Make A Recommendation On How To Salvage The Situation Or Reduce The Impact

Once things have settled down, write a report outlining the event, and what you can do to ensure it does not happen again. Start with a clear objective mind. List the actions leading to the mistake. Source feedback from relevant managers and team members on what you could have done better, and what they would have done in your situation.

Identify other workplace issues or pressures that could have caused the mistake. Assess whether your current job responsibilities suit your strengths. If you are dealing with a repeat mistake, you need to acknowledge shortcomings in your performance. Be honest with yourself. Your next step should be to conduct a thorough performance review with your employer. An open, two-way dialogue is essential in turning around performance issues fairly and effectively.

Sometimes, going through the job description together, and in detail, where the shortcomings are, is the most effective and painless way to do this. The worst thing you can do is to shift blame. Accept responsibility for your actions. You will receive more respect from your manager and peers if you do not deflect attention from yourself in this case. Making a mistake is an opportunity for honest and frank discussions with your manager.

It is also an opportunity to raise issues about where you are in the company and the challenges you face. The ultimate goal should be to agree upon any desired changes and to develop a set of key performance objectives that is revisited periodically. Document the plan in detail and make copies for both parties. Remember to include the timing for your next review. Work out a plan together to ensure objectives and responsibilities are clearly outlined and understood.

What To Do For The Boss?

For the employer, this may involve making changes to working arrangements, restructuring the employee's job position, making changes to the teams and/or clients they work on, and providing access to a mentoring or executive-coaching programme. As a manager, while it is important to educate the team member on how he could have avoided making the mistake, do not allow emotions or feelings to show. Your employee is, undoubtedly, very upset about the situation, and raising your voice or showing your exasperation will not result in any form of constructive learning.

The same can be said for letting a mistake slide. Doing so creates a culture in which underachievement is acceptable. Team members, management and tinder performers all stand to lose in this situation. On the other hand, bringing an errant staff member back to his full potential and confidence will build your credibility and draw respect from other staff.

Everyone wants to have a manager who "takes action", rather than one who sits and hopes that problems will go away. Doing so also means you will not lose the valuable experience of that employee, or be forced into a prolonged and costly recruitment process.

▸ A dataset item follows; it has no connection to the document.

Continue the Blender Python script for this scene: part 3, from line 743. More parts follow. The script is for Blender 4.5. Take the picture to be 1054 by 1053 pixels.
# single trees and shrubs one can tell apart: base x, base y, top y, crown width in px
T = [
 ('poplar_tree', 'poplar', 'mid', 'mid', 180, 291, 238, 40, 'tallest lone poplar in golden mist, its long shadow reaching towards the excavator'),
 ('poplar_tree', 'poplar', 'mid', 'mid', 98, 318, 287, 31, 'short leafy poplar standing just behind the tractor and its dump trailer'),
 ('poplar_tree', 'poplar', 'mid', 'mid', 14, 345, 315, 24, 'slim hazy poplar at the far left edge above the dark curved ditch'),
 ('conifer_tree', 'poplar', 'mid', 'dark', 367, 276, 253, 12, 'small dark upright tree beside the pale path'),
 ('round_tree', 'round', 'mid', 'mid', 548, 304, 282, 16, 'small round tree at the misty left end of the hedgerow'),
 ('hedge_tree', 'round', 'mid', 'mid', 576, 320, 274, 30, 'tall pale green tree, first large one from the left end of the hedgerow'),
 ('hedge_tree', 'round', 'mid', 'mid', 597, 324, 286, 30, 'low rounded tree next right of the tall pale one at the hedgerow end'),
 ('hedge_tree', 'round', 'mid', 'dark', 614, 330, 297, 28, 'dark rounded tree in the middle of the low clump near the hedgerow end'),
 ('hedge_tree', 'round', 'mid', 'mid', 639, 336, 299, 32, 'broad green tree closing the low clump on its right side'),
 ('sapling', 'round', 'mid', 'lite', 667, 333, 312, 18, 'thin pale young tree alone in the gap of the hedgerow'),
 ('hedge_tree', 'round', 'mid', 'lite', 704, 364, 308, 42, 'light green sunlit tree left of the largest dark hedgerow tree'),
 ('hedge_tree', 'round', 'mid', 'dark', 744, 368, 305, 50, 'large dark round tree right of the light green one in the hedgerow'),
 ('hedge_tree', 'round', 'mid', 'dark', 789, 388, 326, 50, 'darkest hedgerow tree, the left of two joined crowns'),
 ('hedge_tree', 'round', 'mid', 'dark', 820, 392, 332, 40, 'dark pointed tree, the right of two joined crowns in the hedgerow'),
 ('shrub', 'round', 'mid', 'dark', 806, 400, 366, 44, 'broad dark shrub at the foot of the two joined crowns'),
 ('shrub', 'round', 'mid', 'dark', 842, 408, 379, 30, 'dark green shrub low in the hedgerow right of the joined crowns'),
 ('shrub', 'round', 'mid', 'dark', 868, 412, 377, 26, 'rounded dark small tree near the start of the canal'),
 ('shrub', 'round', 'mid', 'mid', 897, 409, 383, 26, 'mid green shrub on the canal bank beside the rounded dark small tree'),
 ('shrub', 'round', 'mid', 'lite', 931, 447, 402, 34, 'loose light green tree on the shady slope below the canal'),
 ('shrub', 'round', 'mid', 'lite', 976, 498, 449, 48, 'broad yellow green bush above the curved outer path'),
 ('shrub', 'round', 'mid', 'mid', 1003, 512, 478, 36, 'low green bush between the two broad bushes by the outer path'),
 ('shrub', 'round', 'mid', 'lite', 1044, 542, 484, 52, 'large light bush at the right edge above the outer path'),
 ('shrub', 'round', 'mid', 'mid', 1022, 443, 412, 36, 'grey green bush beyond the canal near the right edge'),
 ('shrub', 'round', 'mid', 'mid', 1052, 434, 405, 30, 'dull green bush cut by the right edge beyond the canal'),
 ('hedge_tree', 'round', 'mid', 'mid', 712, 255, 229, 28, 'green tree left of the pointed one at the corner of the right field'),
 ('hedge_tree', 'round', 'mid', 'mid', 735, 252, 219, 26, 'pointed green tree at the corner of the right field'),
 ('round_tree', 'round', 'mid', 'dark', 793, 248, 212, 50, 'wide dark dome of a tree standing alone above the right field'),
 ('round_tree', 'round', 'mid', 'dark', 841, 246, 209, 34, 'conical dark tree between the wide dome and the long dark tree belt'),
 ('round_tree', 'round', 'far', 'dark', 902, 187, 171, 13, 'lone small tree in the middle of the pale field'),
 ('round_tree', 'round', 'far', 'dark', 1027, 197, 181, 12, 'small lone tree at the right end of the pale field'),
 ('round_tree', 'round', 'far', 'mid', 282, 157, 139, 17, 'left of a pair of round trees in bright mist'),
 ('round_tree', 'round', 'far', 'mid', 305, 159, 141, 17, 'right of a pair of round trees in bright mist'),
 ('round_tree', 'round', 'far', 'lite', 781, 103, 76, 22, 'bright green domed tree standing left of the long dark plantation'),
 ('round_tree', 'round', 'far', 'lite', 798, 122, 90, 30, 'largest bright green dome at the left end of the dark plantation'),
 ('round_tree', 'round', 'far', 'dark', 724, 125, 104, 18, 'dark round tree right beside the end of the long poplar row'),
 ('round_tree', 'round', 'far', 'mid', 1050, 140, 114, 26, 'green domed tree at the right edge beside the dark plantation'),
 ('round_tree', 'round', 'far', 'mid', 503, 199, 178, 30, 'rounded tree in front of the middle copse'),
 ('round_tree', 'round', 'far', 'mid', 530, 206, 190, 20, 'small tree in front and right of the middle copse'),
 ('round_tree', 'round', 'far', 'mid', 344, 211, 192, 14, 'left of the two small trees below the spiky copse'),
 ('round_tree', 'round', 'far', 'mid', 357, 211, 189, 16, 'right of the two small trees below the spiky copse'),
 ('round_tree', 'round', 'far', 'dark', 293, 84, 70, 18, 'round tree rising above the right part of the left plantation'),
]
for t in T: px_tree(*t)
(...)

It also sends a clear message that you are.

What To Do For The Employee?

As an employee, the commitment towards making necessary changes is essential. This means accepting the employer's suggestions for change, and initiating ideas for improvements. Possible options could be participating in professional courses or programmes and writing down your own plan for self-improvement.

One avenue that is fast gaining popularity is executive coaching. Executive coaches analyse your ability and strengths, and work closely to keep your career in shape. Coaches help you unlock your potential, and to focus time, talents and energy on achieving important goals. Mistakes in the office are common enough and are all part of your learning process. With the right attitude and response, you can move on and scale even greater heights in your career.